Fan Gang, a renowned economist and member of the central bank's monetary policy committee, said China has long suffered under the dollar reserve system and that one of the problems is some of the international money has been used without discipline.

"Naturally, in countries like China, we think about changes and the way out," Fan said Wednesday in discussions with economists at an investment forum in Hong Kong.

He called for a globalized reserve currency system in a globalized world, or "a truly international or global currency managed globally and independent of, and delinked from, any country to prevent moral hazard."

Competitions should be encouraged among the different reserve currency systems so as to create a discipline on the countries printing the reserve currencies, he said.

Fan's call echoed voices by Chinese officials including Zhou Xiaochuan, head of the People's Bank of China, as well as Nobel laureate Joseph Stiglitz.

Stiglitz said the US dollar is not ideal as a reserve currency. It is not stable and had earlier prompted some of the economies to increase their foreign reserves, ultimately leading to the unsustainable lending by poorer countries to richer ones.

Stiglitz called for an alternative global reserve system by coordinating the existing efforts for regional reserve currencies or money swap agreements.

But Omkar Gaswami, an Indian economist, said he has doubts as to whether an alternative reserve currency system can come in the next 10 years, as any reserve currency has typically to be backed strong economy and institutions.

Fan admitted it was a long way to go to change anything in the current system formally as an institution and that the special drawing rights (SDRs) will not work in the short term.

But he insisted that the SDR is basically a basket of reserve currencies and that bilateral money swap agreements, regional reserve currencies or their like should be encouraged in the short run, so that the need for drastic changes can be avoided.
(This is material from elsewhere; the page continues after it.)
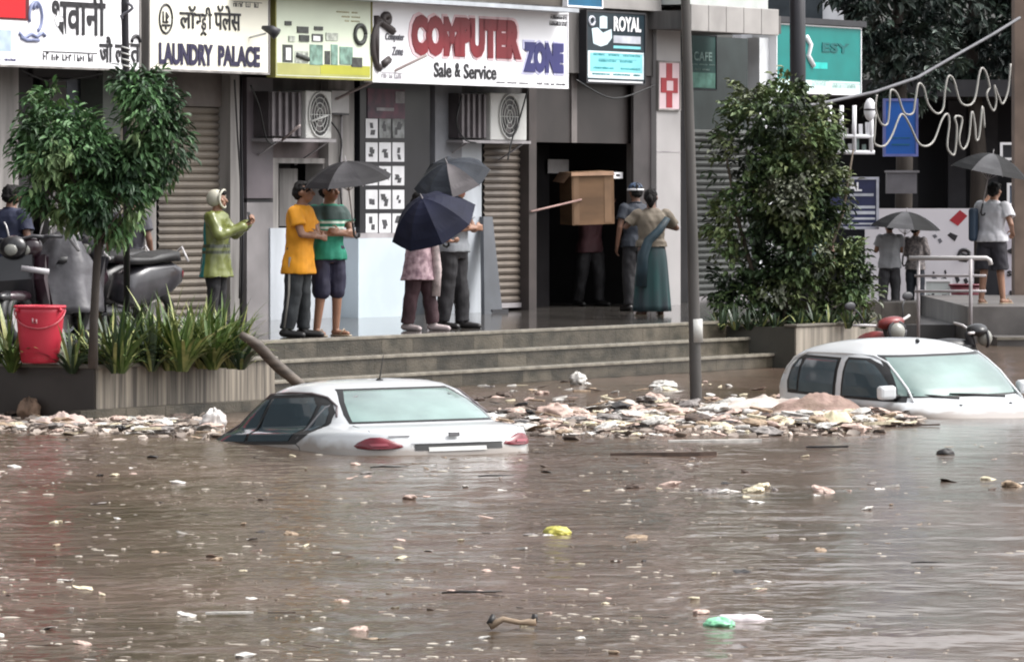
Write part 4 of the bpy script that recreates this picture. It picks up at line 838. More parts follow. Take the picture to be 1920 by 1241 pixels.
for sg in (-1,1):
    c2_.sidepatch('window_seal', lerprows([(.945,-.24,.74),(1.0,-.24,.68),(1.18,-.24,.42),(1.27,-.24,.25),(1.315,-.22,.08)]), rubber, sg, .003)
    c2_.sidepatch('front_window', lerprows([(.97,-.20,.64),(1.06,-.20,.52),(1.18,-.20,.35),(1.26,-.20,.20),(1.295,-.18,.06)]), glass_d, sg, .008)
    c2_.sidepatch('window_seal', lerprows([(.945,-1.22,-.33),(1.05,-1.24,-.33),(1.2,-1.18,-.33),(1.27,-1.10,-.33),(1.305,-1.0,-.33)]), rubber, sg, .003)
    c2_.sidepatch('rear_window', lerprows([(.97,-.98,-.37),(1.1,-.98,-.37),(1.2,-.97,-.37),(1.285,-.92,-.37)]), glass_d, sg, .008)
    c2_.sidepatch('quarter_window', lerprows([(.98,-1.18,-1.02),(1.1,-1.19,-1.02),(1.2,-1.14,-1.01),(1.26,-1.07,-1.0)]), glass_d, sg, .008)
    MB('L').tube([c2_.side(a, z, sg, .010) for z,a in ((.95,.80),(1.06,.66),(1.18,.48),(1.28,.29),(1.335,.10),(1.345,-.3),(1.33,-.95),(1.27,-1.20),(1.12,-1.33))], .011, 6).build('gutter', paint, c2_.o)
    mr = MB('L').box(c2_.side(.60, 1.03, sg, .13)-Vector((.05,.085,.06)), c2_.side(.60, 1.03, sg, .13)+Vector((.05,.085,.065)), .03).build('wing_mirror', paint, c2_.o)
    MB('L').tube([c2_.side(.62,.99,sg,0), c2_.side(.60,1.0,sg,.10)], .022).build('mirror_arm', rubber, mr)
c2_.endpatch('window_seal', lerprows([(.985,-.66,.66),(1.06,-.645,.645),(1.20,-.61,.61),(1.345,-.53,.53)]), rubber, True, .003)
c2_.endpatch('windscreen', lerprows([(1.0,-.63,.63),(1.06,-.615,.615),(1.20,-.575,.575),(1.325,-.505,.505)]), glass_f, True, .008)
for y0,y1 in ((.34,-.22),(-.16,-.58)):
    MB('L').tube([c2_.end(y0,.975,True,.02), c2_.end((y0+y1)/2,1.0,True,.018), c2_.end(y1,1.015,True,.018)], [.014,.012,.007], 6).build('wiper', rubber, c2_.o)
for y in (.25,-.28): MB('L').ell(c2_.end(y,.925,True,.0), (.018,.018,.012)).build('washer_jet', rubber, c2_.o)
MB('L').ell((-.05,0,1.446), (.03,.02,.02)).build('antenna_base', rubber, c2_.o)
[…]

The euro, for example, has been a strong currency when the eurozone economies exercised discipline in terms of the monetary policy. But when euro zone suffered in the economic crisis, they also started to issue bonds, making it weaker.

Fan also said the euro is partly successful in that its share in the global reserve system has been rising to about 25 percent.

China is moving in the direction of a basket of reserve currencies, which, hopefully, would make it more flexible in terms of reserve system, Fan said.